Homestead Mayor Betty Esper, a member of the coalition, agrees. Along with others in the coalition, she doesn't see it as an imposition to ask legal gun owners to help track down criminals who use stolen or illegally purchased guns.

"It's such a no-brainer," she said. "If your gun is stolen, you report it to the police. If that gun has been used in a killing, you've been on file to say that gun was stolen.

"I don't understand how any intelligent person would be against that."

Often gun owners legally obtain weapons but they are irresponsible about securing them, according to Sgt. Diane Epperson of the Pittsburgh Police Firearms Tracking Unit.

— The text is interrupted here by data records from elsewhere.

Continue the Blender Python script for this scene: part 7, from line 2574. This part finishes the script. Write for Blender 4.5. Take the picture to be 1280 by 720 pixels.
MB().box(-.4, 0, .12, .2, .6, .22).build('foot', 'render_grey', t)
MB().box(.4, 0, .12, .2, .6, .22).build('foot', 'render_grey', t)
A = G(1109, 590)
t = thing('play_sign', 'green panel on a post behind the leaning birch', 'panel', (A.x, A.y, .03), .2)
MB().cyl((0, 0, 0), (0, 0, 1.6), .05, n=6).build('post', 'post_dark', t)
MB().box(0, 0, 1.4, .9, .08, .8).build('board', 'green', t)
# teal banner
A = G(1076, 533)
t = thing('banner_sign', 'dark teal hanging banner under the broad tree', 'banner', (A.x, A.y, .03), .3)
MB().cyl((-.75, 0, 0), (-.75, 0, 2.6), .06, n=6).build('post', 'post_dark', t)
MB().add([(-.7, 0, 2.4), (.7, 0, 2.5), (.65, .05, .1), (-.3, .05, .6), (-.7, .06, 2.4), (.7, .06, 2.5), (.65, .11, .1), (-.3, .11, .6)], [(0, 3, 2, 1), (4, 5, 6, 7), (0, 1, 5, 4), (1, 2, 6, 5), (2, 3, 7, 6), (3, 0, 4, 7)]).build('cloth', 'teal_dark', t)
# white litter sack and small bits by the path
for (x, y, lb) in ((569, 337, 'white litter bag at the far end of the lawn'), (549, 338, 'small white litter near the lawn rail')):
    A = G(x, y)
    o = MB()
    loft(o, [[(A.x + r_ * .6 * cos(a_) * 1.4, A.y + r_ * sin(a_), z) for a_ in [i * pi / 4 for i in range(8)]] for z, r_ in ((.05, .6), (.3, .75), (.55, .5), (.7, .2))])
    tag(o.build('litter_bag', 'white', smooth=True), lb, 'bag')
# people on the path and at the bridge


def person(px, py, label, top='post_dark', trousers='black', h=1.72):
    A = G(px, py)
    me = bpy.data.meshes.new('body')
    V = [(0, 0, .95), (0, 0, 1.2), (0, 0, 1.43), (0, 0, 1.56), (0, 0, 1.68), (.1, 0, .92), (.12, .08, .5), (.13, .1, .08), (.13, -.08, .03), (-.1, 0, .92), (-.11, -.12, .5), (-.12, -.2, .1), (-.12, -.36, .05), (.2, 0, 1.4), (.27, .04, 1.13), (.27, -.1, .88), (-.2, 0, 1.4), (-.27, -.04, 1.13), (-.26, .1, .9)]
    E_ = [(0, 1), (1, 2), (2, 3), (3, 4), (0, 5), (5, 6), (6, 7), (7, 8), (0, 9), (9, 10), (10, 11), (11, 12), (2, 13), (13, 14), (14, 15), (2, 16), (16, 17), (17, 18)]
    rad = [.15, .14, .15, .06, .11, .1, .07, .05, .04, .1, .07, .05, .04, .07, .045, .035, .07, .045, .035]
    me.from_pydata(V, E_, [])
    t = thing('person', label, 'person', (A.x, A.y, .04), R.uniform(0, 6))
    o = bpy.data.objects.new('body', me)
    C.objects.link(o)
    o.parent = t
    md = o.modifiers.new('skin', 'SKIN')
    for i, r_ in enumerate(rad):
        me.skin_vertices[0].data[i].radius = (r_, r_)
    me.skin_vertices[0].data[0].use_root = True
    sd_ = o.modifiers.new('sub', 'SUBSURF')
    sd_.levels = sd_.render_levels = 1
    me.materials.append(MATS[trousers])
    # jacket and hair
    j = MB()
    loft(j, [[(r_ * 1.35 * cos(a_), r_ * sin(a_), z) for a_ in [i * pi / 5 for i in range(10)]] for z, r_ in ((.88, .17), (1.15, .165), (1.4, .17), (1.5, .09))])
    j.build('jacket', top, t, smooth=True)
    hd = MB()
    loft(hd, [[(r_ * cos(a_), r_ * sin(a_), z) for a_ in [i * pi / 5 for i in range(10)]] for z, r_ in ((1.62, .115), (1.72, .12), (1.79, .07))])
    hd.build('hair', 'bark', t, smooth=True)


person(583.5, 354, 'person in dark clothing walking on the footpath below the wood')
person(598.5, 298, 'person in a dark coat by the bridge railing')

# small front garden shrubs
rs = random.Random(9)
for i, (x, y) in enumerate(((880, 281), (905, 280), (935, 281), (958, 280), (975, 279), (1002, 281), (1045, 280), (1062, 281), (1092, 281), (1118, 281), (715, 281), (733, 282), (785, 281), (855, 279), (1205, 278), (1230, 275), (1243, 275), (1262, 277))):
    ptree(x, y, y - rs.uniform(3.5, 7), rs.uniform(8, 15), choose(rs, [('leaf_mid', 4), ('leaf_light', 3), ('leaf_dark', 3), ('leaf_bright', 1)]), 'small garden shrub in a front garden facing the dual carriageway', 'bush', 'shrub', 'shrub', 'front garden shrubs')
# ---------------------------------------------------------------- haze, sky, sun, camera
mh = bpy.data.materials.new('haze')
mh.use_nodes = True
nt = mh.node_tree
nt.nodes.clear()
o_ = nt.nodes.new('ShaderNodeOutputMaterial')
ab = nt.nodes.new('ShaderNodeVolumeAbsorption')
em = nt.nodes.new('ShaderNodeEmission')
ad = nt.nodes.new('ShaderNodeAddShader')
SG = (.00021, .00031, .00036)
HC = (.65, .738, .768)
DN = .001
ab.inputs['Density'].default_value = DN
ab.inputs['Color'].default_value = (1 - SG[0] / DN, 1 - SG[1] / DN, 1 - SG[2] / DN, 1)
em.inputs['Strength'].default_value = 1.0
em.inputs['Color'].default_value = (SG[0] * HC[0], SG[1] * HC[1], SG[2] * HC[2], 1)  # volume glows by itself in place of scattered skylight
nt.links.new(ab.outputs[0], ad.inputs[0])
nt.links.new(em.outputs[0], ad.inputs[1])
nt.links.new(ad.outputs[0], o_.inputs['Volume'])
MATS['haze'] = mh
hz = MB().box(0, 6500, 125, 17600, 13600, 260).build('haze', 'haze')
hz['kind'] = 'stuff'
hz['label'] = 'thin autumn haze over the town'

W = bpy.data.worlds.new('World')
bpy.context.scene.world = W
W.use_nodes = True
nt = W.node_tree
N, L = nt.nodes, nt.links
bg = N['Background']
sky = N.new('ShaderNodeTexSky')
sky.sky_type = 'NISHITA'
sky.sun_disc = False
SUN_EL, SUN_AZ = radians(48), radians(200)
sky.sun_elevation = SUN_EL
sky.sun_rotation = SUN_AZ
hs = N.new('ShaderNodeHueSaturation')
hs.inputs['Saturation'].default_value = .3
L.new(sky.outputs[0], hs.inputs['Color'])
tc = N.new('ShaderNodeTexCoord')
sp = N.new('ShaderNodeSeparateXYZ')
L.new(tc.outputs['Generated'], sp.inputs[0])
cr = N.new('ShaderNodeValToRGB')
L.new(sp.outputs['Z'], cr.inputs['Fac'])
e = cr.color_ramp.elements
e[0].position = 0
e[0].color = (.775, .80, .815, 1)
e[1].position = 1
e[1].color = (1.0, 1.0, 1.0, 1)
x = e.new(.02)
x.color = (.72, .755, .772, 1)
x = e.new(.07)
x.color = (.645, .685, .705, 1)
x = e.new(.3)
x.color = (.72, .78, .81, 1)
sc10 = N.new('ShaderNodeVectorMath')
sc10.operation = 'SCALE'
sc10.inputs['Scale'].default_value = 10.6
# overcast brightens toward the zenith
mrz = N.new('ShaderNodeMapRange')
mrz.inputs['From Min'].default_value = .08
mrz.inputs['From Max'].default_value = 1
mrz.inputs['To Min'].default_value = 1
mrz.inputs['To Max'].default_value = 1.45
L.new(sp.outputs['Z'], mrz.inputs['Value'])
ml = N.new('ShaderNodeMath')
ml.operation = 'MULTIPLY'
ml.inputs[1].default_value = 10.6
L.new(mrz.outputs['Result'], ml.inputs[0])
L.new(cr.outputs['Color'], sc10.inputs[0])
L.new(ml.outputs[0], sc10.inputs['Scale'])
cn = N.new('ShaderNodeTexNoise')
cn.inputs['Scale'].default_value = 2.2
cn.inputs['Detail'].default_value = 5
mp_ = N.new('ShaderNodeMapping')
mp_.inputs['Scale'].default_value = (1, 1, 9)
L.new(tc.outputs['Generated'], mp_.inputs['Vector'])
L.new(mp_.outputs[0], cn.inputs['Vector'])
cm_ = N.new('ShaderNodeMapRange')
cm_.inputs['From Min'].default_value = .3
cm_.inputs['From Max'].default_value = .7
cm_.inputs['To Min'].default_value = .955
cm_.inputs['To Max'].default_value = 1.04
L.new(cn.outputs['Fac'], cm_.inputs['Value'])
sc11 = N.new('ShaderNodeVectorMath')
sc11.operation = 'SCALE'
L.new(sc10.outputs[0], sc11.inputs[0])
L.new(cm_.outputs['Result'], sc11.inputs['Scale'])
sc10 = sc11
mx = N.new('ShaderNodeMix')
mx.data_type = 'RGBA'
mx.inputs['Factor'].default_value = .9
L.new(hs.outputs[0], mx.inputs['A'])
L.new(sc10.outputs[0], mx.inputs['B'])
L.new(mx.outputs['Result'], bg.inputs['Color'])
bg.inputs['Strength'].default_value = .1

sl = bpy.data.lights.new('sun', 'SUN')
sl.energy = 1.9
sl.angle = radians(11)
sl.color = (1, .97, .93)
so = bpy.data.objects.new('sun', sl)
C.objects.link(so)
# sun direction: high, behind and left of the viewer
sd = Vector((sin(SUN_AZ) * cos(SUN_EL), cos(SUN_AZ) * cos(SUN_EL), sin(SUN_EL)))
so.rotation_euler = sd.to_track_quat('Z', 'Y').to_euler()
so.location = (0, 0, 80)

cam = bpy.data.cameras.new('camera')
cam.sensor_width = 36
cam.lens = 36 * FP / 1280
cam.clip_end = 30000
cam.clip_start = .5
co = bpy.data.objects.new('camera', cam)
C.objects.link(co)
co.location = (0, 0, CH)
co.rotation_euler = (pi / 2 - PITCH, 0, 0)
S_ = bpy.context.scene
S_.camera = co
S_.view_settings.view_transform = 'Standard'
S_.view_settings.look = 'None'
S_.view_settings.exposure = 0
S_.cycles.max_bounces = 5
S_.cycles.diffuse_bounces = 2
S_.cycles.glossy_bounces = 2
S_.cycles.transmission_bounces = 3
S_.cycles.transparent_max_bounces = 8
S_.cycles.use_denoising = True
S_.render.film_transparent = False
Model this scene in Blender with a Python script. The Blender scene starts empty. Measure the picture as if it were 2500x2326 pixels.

Ms. Esper said she thinks elected officials in more prominent positions than mayors are afraid to stand up to the NRA's pro-gun position. "If you're against guns, you could lose the election," and she believes lawmakers are "putting politics before human life."

Butler Mayor Margaret Stock signed on to the coalition two years ago.

"If your police departments are put in jeopardy by illegal guns, that's an important concern," she said. Her city has had a few serious incidents in recent years that have made the matter imperative.

"The big issue is enforcing the laws that are out there. The background checks. The paperwork. Some of the laws get circumvented, and that puts people in jeopardy. ... It's not an anti-gun position. It's an anti-illegal gun position."

The statewide contingent of mayors supports more thorough data reporting to the instant background check system to protect against prohibited persons -- like felons or people with a history of certain mental heath disorders -- from buying guns.

But the instant database is sparsely populated. Eighteen states have less than 100 mental health records in the National Instant Criminal Background Check System. Pennsylvania is one of 10 states that has not submitted any mental health records at all.

Kim Stolfer, legislative committee chair of the Allegheny County Sportsmen's League and chair of Firearms Owners Against Crime said the mayors' perceived neutrality on legal guns is a convenient illusion.

"Superficially, their statements appeal to many as reasonable, but their actions are more draconian and predicate the freedoms of the law abiding based on the misdeeds of criminals," he said.

Ms. Doven said Mr. Ravenstahl hasn't received many complaints about his membership in the coalition. Ms. Stock, the mayor of Butler, said she received some mail when the names of coalition members were posted on NRA supporter websites, but none of the complaining parties were local.

Illegal guns are a small-town concern, too. "I just don't want to see guns get in the hands of people that could do some damage," said Arnie Bowser, mayor of Greensboro, a town of 273 people in Greene County. He is also a coalition member.